Feihe International, Inc. (NYSE: ADY) ("Feihe International" or the "Company"), one of the leading producers and distributors of premium infant formula, milk power and soybean, rice and walnut products in China, today announced the completion of the merger contemplated by the previously announced Agreement and Plan of Merger, dated March 3, 2013 (the "Merger Agreement"), by and among Diamond Infant Formula Holding Limited ("Holdco"), Platinum Infant Formula Holding Limited ("Parent"), Infant Formula Merger Sub Holding Inc. ("Merger Sub") and the Company. As a result of the merger, Merger Sub merged with and into the Company, with the Company continuing as the surviving company after the merger as a wholly owned subsidiary of Parent.

Under the terms of the Merger Agreement, which was approved by the Company's shareholders at a special meeting held on June 26, 2013, each share of Company common stock that was outstanding immediately prior to the effective time of the merger has been cancelled in exchange for the right to receive US$7.40 in cash without interest, except for (a) shares of Company common stock owned by Holdco, Parent, Merger Sub, the Company or any its subsidiaries immediately prior to the effective time of the merger, which shares were cancelled for no consideration at the effective time of the merger, and (b) all shares of Company common stock owned by Mr. You-Bin Leng, the Company's Chief Executive Officer and Chairman, Mr. Hua Liu, the Company's Vice Chairman and Chief Financial Officer, and Mr. Sheng-Hui Liu, a director of the Company and vice president of one of the Company's subsidiaries, which shares were contributed to Parent in exchange for newly issued shares of Holdco and cancelled for no consideration prior to the effective time of the merger. In addition, as of the effective time of the merger, each option to purchase Company common stock issued under the Company's 2003 Stock Incentive Plan and 2009 Stock Incentive Plan, then unexpired and unexercised, was cancelled and converted into the right of the former holder thereof to receive an amount in cash equal to the total number of shares of Company common stock underlying such option multiplied by the amount, if any, by which the per share merger consideration exceeds the exercise price payable per share of Company common stock issuable under such Company option.

Registered shareholders entitled to the merger consideration will receive a letter of transmittal and instructions on how to surrender their share certificates in exchange for the merger consideration, and should wait to receive the letter of transmittal before surrendering their share certificates.

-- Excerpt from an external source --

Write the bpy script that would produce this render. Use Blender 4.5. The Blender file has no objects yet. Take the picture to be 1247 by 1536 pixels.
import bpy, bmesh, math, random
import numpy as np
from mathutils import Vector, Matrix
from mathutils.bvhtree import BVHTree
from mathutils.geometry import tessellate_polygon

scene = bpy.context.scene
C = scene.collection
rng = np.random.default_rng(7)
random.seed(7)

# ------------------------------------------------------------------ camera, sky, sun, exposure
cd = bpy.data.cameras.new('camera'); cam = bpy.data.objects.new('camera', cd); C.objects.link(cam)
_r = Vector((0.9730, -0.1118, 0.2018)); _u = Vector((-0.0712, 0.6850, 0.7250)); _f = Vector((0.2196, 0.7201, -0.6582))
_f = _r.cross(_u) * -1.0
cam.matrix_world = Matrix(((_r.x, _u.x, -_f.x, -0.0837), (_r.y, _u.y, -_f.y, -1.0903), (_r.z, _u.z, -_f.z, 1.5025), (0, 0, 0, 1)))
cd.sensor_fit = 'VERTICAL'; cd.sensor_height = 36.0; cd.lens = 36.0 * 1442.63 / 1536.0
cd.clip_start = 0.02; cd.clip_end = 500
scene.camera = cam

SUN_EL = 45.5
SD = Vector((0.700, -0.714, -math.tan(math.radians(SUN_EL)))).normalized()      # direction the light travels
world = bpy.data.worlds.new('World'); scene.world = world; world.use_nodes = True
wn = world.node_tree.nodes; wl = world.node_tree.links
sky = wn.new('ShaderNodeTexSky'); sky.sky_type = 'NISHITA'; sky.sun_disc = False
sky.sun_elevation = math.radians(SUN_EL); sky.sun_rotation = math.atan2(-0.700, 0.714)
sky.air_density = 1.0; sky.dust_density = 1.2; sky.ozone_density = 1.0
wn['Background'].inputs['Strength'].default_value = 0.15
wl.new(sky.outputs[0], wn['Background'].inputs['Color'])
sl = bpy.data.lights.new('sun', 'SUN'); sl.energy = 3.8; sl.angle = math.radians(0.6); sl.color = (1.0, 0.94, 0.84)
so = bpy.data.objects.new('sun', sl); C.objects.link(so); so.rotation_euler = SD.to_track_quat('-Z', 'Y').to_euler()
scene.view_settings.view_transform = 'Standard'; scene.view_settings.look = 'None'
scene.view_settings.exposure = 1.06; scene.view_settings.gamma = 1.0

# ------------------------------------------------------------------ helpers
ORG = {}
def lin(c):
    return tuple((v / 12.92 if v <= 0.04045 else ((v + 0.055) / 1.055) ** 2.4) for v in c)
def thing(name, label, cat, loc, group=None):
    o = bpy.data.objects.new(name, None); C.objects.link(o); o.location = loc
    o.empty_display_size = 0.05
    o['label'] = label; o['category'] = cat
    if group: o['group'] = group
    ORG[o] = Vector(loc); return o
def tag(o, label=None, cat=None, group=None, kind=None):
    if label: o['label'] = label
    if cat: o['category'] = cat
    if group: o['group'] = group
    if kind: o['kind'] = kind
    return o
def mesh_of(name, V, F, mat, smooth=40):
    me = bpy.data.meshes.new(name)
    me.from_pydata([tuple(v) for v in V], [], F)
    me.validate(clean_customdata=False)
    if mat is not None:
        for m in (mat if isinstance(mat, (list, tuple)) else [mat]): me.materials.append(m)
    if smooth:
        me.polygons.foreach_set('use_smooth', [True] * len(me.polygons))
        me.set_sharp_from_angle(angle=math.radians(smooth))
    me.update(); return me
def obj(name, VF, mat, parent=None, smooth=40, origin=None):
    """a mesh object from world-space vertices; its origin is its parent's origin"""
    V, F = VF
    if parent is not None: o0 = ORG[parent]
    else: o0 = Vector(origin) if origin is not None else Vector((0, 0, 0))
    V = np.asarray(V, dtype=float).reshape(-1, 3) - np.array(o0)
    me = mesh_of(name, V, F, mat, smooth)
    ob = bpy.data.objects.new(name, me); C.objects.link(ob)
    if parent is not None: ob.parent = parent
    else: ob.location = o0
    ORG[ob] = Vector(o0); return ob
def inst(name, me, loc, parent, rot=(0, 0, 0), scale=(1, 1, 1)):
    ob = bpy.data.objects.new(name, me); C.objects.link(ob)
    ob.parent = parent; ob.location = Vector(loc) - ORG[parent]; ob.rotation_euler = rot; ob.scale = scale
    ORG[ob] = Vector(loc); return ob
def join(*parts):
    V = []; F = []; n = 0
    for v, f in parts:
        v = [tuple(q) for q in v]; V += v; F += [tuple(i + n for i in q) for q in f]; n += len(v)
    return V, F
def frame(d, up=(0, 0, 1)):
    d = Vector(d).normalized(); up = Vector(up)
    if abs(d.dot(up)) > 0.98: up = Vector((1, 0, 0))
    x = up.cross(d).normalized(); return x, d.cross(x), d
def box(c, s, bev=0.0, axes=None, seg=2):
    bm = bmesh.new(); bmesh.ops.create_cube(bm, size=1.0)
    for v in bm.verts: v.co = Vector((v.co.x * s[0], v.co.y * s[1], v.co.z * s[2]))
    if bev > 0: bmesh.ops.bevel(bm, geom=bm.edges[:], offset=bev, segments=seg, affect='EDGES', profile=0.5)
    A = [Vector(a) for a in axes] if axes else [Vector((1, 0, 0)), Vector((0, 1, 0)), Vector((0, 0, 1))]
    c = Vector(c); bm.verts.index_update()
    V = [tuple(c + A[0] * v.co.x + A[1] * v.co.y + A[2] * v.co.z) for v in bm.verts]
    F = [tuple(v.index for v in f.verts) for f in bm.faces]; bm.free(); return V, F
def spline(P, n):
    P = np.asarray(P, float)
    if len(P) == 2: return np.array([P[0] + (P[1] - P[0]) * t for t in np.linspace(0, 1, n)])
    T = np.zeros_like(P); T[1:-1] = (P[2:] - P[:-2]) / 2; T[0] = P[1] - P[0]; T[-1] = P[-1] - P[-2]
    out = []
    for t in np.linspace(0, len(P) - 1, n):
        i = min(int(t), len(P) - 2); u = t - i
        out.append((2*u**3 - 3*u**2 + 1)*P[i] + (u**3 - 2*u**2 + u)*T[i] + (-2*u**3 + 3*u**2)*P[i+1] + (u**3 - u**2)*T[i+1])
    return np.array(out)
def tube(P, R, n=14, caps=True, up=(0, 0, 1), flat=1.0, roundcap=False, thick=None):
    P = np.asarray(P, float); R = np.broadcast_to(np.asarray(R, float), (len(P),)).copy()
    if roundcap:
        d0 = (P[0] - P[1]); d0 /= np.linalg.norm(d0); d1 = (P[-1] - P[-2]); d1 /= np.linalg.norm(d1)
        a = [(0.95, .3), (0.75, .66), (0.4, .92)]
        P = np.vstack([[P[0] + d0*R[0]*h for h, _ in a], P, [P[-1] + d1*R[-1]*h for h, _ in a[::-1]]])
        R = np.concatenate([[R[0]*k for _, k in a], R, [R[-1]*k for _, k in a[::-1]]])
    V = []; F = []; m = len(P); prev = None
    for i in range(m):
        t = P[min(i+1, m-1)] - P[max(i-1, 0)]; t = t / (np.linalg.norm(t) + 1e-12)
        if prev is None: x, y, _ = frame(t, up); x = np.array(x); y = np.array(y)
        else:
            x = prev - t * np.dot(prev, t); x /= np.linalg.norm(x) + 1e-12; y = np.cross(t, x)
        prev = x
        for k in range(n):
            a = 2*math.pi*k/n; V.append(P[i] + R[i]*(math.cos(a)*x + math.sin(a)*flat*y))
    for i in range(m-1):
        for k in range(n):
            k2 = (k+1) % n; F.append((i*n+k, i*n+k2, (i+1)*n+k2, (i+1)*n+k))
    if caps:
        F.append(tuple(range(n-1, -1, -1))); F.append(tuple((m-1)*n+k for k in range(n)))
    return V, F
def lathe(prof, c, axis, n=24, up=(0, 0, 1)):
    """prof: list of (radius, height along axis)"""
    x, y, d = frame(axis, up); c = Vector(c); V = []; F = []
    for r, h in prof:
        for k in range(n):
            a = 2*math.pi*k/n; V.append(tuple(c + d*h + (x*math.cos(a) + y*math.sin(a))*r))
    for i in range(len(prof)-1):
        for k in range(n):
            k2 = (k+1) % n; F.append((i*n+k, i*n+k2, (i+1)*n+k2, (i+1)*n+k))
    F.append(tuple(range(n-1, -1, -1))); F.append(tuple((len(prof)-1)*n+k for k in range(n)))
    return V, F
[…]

The Company also announced today that it requested that trading of its common stock on The New York Stock Exchange (the "NYSE") be suspended. The Company also requested that the NYSE file a Form 25 with the Securities and Exchange Commission (the "SEC") to delist and deregister the Company's registered securities. The Company intends to terminate its reporting obligations under the Securities Exchange Act of 1934, as amended, by promptly filing a Form 15 with the SEC. The Company's obligation to file with the SEC certain reports and forms, including Form 10-K, Form 10-Q and Form 8-K, will be suspended immediately as of the filing date of the Form 15 and will cease once the deregistration becomes effective.

About Feihe International, Inc.

Feihe International, Inc. (NYSE: ADY) is one of the leading producers and distributors of premium infant formula, milk powder, packed milk and soybean, rice and walnut products in the People's Republic of China. Feihe International conducts operations in China through its wholly owned subsidiary, Heilongjiang Feihe Dairy Co. Limited, and other subsidiaries. Founded in 1962, Heilongjiang Feihe Dairy Co. Limited is headquartered in Beijing, China, and has processing and distribution facilities in Kedong, Qiqihaer, Gannan, Longjiang and Shanxi. Using proprietary processing techniques, Feihe International makes products that are specially formulated for particular ages, dietary needs and health concerns. Feihe International has over 200 company-owned milk collection stations, five production facilities with an aggregate milk powder production capacity of approximately 2,020 tons per day and an extensive distribution network that reaches over 100,000 retail outlets throughout China. For more information about Feihe International, Inc., please visit http://ady.feihe.com.

Cautionary Note Regarding Forward-Looking Statements

This document may include certain statements that are not descriptions of historical facts, but are forward-looking statements. Forward-looking statements can generally be identified by the use of forward-looking terminology such as "will," "should," "may," "believes," "expects" or similar expressions. All of such assumptions are inherently subject to uncertainties and contingencies beyond the Company's control and based upon premises with respect to future business decisions, which are subject to change. The Company assumes no obligation to update any such forward-looking statements.